In a sermon preached at a Church Together gathering in California, Francis Chan discussed the significance both Scripture and the early church placed on communion. Chan argued the modern American church has replaced communion with the sermon as the center of our modern worship services.
“For 1500 years there was never one guy and his pulpit being the center of the church. It was the body and blood of Christ, and even the leaders just saw themselves as partakers.”
Chan said he had been ruminating on Acts 2:42: “They devoted themselves to the apostles’ teaching and to fellowship, to the breaking of bread and to prayer.” He said that while he can relate to devoting himself to the apostles’ teaching through Bible study and to devoting himself to prayer, he doesn’t feel as if he’s devoted himself to the breaking of bread and fellowship.
This point was illustrated to Chan when a fellow pastor from India commented on the American church’s response to good speakers and musicians. “You guys don’t show up unless there is a good speaker,” Chan recalled his friend saying. The Indian pastor explained that believers in India gather for communion. “That actually sounds right and biblical,” Chan commented.
There’s also a warning in Scripture concerning communion that we often don’t take seriously enough. In 1 Corinthians 11, Chan explains, there is a warning that if we take communion in an “unworthy manner,” Paul tells us we could bring judgment upon ourselves. In fact, he goes as far as to say there’s a chance we could fall ill or even die. Yet many of us don’t think about this warning when we partake in the Lord’s Supper. Later in the sermon, Chan says the answer is not to avoid communion, but to reconcile oneself to God.

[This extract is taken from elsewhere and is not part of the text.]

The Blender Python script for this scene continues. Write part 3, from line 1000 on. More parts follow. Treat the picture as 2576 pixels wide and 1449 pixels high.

Another point Chan focuses on is the centrality of the practice of communion in the early church. Additionally, Chan says, “for the first 1500 years of church history everyone saw it as the literal body and blood of Christ.” And it wasn’t until 500 years ago that someone “popularized the idea” that the communion elements are a symbol.
At that same time, around 500 hundred years ago, someone put a pulpit at the front of the gathering. This is when we shifted from communion as both the physical center and most important element of the service to “one guy and his pulpit.”
Now, our model for preparing for a service is one person goes in a room by themselves and studies for 20 hours to prepare for a sermon. “Right now we’ve got guys like me that go in a room, study…meanwhile other guys went in their rooms and studied, and then we started all giving different messages, so many contradicting each other.” Chan then borrows an example from 1 Corinthians 3:4 when Paul laments the disunity of the early church. “Pretty soon it’s ‘I follow Piper.’ ‘I follow Chan,’” he explained, giving a modern-day example of the point Paul was making.
“I believe there was something about taking communion as the center of the church and replacing it with a gifted speaker. Not that that gifted speaker is not a part of the body of Christ and a gift to the body of Christ, but the body itself needs to be back in the center of the church,” Chan argued.
Additionally, when we gather we should realize we are gathering with “the eternal body of Christ.” Chan says we often feel “complete in ourselves” because we’re Americans, we’re individuals. But we should think of ourselves as parts of the whole and not complete until we’re all together with the other parts of the body.
The church today is more divided than any time in history, Chan believes. In our modern times, we literally have thousands of denominations. Yet the Scripture tells us that God does not want any divisions in the church. Chan asked his listeners to think about the fact that for a thousand years, there was just one church. What would it look like in the American church if we honored unity in the body of Christ and put it in the center of our services?